Idle No More movement sweeps across Canada
“Idle No More,” a movement led by First Nations (Native) peoples in defense of the water, the land, the sky and their treaty rights, has swept across Canada like wildfire. It is a movement formed by Indigenous women that has been joined by thousands of Native people, allies and now people from around the world.
Throughout Canada and internationally, many have come out to insist that Indigenous sovereignty must be respected. Trains and highways in Canada have periodically been blocked. Native round-dance flash mobs have shown up at shopping malls. Indigenous people from reservations large and small have come out to demonstrate their support.
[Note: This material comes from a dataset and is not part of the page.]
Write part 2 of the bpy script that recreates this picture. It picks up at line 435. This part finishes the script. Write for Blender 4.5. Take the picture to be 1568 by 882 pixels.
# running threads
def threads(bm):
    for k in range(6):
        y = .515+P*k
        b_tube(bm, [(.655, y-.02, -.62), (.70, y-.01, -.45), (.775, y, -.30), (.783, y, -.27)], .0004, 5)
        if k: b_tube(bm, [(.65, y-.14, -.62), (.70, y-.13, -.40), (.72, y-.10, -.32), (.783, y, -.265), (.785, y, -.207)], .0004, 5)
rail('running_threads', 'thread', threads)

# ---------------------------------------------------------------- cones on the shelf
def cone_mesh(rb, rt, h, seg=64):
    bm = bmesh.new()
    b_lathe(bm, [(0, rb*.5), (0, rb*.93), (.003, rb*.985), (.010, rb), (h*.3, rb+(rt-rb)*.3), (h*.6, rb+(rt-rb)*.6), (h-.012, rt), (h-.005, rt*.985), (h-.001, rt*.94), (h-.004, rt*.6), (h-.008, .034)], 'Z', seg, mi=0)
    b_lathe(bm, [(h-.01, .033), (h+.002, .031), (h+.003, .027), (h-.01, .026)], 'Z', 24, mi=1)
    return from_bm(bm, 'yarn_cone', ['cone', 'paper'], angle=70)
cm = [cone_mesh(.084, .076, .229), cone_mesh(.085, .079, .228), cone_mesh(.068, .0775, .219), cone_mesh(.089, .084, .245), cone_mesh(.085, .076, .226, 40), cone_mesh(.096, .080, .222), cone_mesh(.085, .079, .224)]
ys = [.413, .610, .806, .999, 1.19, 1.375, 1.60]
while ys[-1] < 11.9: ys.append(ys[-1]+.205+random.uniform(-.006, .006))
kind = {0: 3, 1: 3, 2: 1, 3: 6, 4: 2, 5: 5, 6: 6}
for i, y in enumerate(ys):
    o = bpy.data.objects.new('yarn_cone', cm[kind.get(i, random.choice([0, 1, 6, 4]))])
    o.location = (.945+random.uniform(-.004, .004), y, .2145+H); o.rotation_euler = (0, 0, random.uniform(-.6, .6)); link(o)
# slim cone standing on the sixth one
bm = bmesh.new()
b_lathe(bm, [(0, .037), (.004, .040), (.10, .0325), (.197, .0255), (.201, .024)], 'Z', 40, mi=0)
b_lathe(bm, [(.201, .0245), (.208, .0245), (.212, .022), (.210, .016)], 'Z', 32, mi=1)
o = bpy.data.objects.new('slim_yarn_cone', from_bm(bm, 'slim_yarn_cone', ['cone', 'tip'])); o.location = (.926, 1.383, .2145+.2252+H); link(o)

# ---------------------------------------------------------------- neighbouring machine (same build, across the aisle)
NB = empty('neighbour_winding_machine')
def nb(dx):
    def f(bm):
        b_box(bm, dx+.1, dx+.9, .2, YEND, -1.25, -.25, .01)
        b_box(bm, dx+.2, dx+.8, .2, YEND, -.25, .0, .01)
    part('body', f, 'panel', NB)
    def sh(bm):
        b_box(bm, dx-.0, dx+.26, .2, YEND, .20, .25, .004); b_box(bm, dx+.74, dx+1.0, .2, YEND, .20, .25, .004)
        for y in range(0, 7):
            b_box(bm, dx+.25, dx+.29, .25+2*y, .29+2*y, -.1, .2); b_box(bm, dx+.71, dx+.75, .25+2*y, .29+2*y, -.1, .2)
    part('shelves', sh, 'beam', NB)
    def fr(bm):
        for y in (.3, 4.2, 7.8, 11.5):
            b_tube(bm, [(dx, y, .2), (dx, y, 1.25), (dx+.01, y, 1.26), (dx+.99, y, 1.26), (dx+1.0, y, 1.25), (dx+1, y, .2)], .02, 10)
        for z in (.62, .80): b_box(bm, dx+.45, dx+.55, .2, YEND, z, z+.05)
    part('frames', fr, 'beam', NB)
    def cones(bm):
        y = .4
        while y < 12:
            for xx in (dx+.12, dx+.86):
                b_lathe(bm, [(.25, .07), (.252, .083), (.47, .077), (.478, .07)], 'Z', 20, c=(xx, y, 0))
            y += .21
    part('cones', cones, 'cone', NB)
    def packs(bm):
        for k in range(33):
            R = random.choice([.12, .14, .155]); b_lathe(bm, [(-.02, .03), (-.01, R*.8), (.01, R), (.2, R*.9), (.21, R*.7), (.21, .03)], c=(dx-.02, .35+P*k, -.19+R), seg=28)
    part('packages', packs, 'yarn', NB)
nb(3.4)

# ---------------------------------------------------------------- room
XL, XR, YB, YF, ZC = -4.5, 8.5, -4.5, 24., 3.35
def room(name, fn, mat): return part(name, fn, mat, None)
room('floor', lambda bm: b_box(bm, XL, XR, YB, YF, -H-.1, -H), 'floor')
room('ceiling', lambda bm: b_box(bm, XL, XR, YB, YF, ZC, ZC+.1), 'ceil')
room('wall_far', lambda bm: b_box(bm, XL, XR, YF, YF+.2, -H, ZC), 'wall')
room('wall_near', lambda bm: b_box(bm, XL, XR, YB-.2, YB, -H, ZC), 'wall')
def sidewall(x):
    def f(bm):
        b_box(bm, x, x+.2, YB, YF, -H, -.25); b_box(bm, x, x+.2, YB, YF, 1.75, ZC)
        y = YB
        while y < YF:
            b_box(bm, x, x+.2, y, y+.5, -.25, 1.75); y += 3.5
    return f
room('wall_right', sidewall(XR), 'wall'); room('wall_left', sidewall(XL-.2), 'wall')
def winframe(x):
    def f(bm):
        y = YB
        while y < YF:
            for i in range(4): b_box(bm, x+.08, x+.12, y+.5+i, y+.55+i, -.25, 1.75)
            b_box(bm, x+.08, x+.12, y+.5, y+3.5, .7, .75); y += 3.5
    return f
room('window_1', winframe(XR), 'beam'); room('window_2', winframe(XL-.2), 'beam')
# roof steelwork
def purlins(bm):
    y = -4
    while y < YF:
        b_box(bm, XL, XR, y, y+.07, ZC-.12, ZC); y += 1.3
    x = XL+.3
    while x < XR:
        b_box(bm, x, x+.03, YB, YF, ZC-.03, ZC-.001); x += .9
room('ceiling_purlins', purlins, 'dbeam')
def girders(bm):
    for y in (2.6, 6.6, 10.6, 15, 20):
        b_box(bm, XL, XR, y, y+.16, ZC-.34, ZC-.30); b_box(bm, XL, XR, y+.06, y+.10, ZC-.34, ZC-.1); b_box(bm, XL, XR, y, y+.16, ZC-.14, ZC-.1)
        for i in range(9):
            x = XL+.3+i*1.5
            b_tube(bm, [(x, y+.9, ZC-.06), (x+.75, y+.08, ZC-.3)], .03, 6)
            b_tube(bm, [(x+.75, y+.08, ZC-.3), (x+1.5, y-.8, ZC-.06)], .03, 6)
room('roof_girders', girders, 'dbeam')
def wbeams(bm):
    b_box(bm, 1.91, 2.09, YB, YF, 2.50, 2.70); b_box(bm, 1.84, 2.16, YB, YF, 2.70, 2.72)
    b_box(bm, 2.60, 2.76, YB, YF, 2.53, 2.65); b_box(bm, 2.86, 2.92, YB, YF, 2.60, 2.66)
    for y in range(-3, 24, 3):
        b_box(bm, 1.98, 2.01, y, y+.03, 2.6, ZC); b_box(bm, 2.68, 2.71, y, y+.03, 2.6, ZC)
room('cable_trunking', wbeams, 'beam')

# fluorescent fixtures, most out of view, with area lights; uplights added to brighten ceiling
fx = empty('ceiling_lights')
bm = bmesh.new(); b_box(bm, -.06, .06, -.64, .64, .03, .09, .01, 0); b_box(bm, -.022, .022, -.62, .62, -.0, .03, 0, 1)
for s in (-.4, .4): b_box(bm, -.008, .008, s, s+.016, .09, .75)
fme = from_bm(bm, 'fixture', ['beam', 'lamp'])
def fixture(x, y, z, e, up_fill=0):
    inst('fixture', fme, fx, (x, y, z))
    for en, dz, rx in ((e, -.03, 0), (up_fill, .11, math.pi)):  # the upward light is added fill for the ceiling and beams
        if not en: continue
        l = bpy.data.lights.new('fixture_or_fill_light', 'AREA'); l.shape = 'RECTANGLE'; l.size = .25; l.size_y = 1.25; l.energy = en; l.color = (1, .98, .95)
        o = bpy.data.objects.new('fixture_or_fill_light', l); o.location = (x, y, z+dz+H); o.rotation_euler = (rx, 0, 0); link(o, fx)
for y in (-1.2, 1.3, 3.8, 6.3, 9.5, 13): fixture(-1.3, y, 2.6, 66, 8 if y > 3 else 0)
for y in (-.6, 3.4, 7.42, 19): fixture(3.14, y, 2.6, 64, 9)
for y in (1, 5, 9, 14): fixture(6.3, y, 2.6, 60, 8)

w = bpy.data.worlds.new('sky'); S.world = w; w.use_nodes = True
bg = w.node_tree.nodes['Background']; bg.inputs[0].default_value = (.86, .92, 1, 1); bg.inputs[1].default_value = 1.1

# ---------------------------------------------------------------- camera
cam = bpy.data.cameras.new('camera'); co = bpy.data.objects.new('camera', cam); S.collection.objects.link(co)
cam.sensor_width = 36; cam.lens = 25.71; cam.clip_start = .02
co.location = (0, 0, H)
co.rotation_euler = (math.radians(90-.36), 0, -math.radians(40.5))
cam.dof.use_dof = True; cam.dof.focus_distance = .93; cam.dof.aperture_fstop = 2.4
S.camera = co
Social media have been used extensively as an organizing tool. Canada’s cities from Halifax to Ottawa to Vancouver have seen large marches of Native people and their supporters. This is the largest Indigenous movement in Canada since the 1990 resistance at Oka and Kahnawake.
In part, the upsurge in Idle No More was sparked on Dec. 4, when First Nations representatives were physically prevented from entering the House of Commons in Ottawa, where they had planned to raise their concerns about proposed legislation that would have a tremendous impact on First Nations.
Via Omnibus Bill C-45 and other legislation, Canadian Prime Minister Stephen Harper and his Conservative government are attempting to gut protections of thousands of waterways and to bypass and destroy the treaty rights of First Nations and make harsh budget cuts that would impact many Indigenous lives. Harper and his government refuse to consult with First Nations about these hastily pushed-through pieces of legislation that will have immense implications for First Nations.
In Ontario, Attawapiskat Chief Theresa Spence has been on a hunger strike since Dec. 11. She has said that she will fast until Harper agrees to meet with her and other Indigenous leaders; others including 72-year-old Emil Bell have joined in her fast. So far, the prime minister has refused any consultation with Chief Spence or any other First Nations leadership, despite months of requests for him to do so.
Pent up pain and anger
The root of the Idle No More response is the colonial relationship that Canada has with Native peoples, who continue to experience a lack of adequate housing and sanitation, high unemployment and incarceration rates, high suicide rates and ill health, reduced life expectancy, and lack of educational opportunities for youth while living in a wealthy country built on their stolen land and resources. Idle No More is a manifestation of the pent-up pain and anger that Native people carry from generations of suffering under colonialism.
Melaw Nakehk’o, who helped to organize protests in Yellowknife [Northwest Territories, Canada], said, “It’s a movement, it’s a continuous thing. It not only has to do with the bills that are passing through, it’s just that we’re not going to be idle anymore. We’re not going to take it anymore.” [Northern News Service, Dec. 24]
In 2008, Harper publicly apologized for the residential school system that devastated thousands of Native families and promised to forge “a new relationship” based on “partnership and respect.” Since that time, however, the Harper government has cut First Nations health funding, gutted environmental review processes, refused to participate in land claim negotiations, ignored the more than 600 missing and murdered Indigenous women across Canada, withheld documents from the residential school Truth and Reconciliation Commission, and cut funding for First Nations educational and child welfare agencies.
Indigenous people are the fastest growing population in Canada, with many youth who are very conscious of the history of injustices against their people.
Progressive non-Native Canadian activists have been supporting Idle No More, both because they recognize the importance of treaty obligations and because the attacks on Indigenous peoples are part of widespread attacks on working people and the environment, part of selling off Canada’s natural resources and opening up the lands for even further corporate exploitation.
Indigenous peoples throughout the world — who have no borders in the struggle — and their supporters have been standing singly, in small gatherings, in flashmobs and rallies of a thousand or more, to support Idle No More.
For more than a generation, Indigenous peoples have been issuing warnings, about the need to respect their treaty rights, and about the threats to the water and the earth. It is time for others to listen and Idle No More.